Cellular boosters improve reception on existing networks and remain a practical starting point for fleets in fringe coverage areas. Satellite connectivity, including Starlink, has dropped considerably in cost and now provides workable coverage where cellular doesn’t reach. UHF CB radios remain relevant for fleets on mine sites, large agricultural operations or other environments where they’re the established local channel.
For the most remote operations, satellite phones and personal locator beacons are worth knowing about. PLBs are well proven for genuine emergencies and require no subscription, but they’re single-purpose devices that don’t integrate with safety workflows. Sat phones bridge some of that gap but tend to be expensive and disconnected from enterprise systems. Horses for courses, and the right mix depends entirely on where your people actually go.
Know Where They Are
Knowing where vehicles are is the second fundamental and arguably the most cost-effective safety investment available. GPS tracking devices run between $150 and $300 per vehicle with subscriptions from around $10 a month, which makes the case for full coverage difficult to argue against on cost grounds.
Worker location is a separate problem that starts the moment a worker steps out of the cab for a site visit, an inspection or any task that takes them away from the vehicle. Most modern lone worker apps handle this, with location either updating continuously during the shift or shared only when an alert is triggered. The latter is the better default for most operations because it addresses the safety case without creating a continuous-monitoring privacy concern.
Know They’re Ok
The third fundamental is the simplest in concept and often the weakest in practice. Knowing that a worker is ok, particularly one working alone or remotely, needs a system that prompts them to confirm at sensible intervals, escalates automatically when they don’t and routes the right alert to the right person when something is wrong.

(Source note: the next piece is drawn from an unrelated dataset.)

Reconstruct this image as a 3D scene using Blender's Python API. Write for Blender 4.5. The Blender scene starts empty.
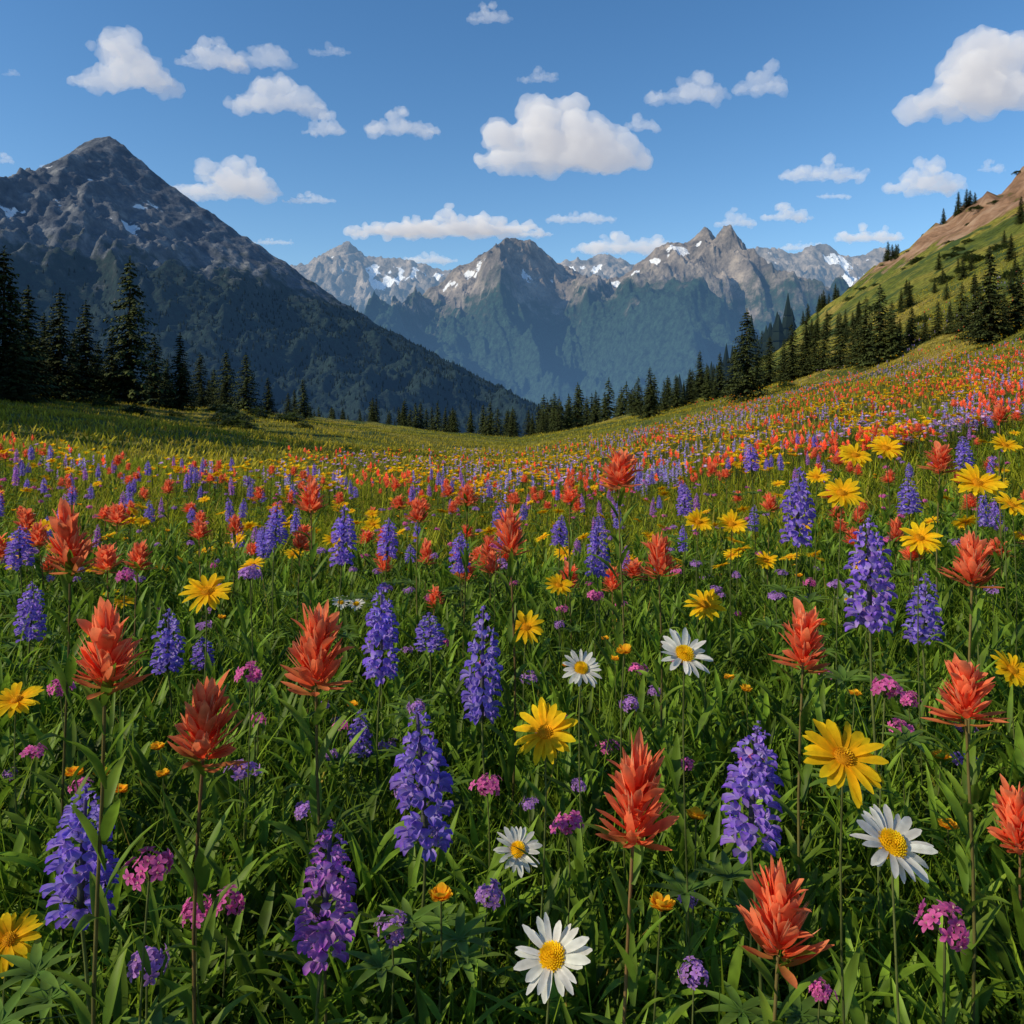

Duress buttons, both vehicle-mounted and portable, give workers a direct line to the people who can respond without relying on a phone call they may not be able to make. The value isn’t in the device but in the response workflow on the other end, because a duress alert that triggers an email to a shared inbox is very different, operationally, from one that routes to named responders with a clear escalation protocol and a full audit trail.
Scheduled check-ins follow the same logic. The capability that matters isn’t the ability to record location, which most apps already have, but the ability to act when something doesn’t happen rather than just when something does. WHS regulators across most jurisdictions have made clear that “we tried to call them” is no longer sufficient evidence of duty of care, and a working check-in system is the most direct way to address that.
Horses for courses
Cameras and behaviour monitoring solve one specific safety problem and solve it well. The three fundamentals above solve a different set of problems and are independent of what any organisation decides about monitoring tools. Some operations will run both. Some will run the fundamentals while the camera conversation is still being worked through. Some will decide cameras aren’t the right fit for their operation and leave it at that. None of those are wrong answers.
What they have in common is that the data coming out of the stack only delivers its full value when it flows into the workflows where the right people can act on it. Routing fleet and worker safety data into the tools the rest of the business already uses, with alerts going through Microsoft Teams, audit trails in SharePoint, and trends in Power BI alongside other operational reporting, is what makes the difference between a collection of tools and a working safety programme.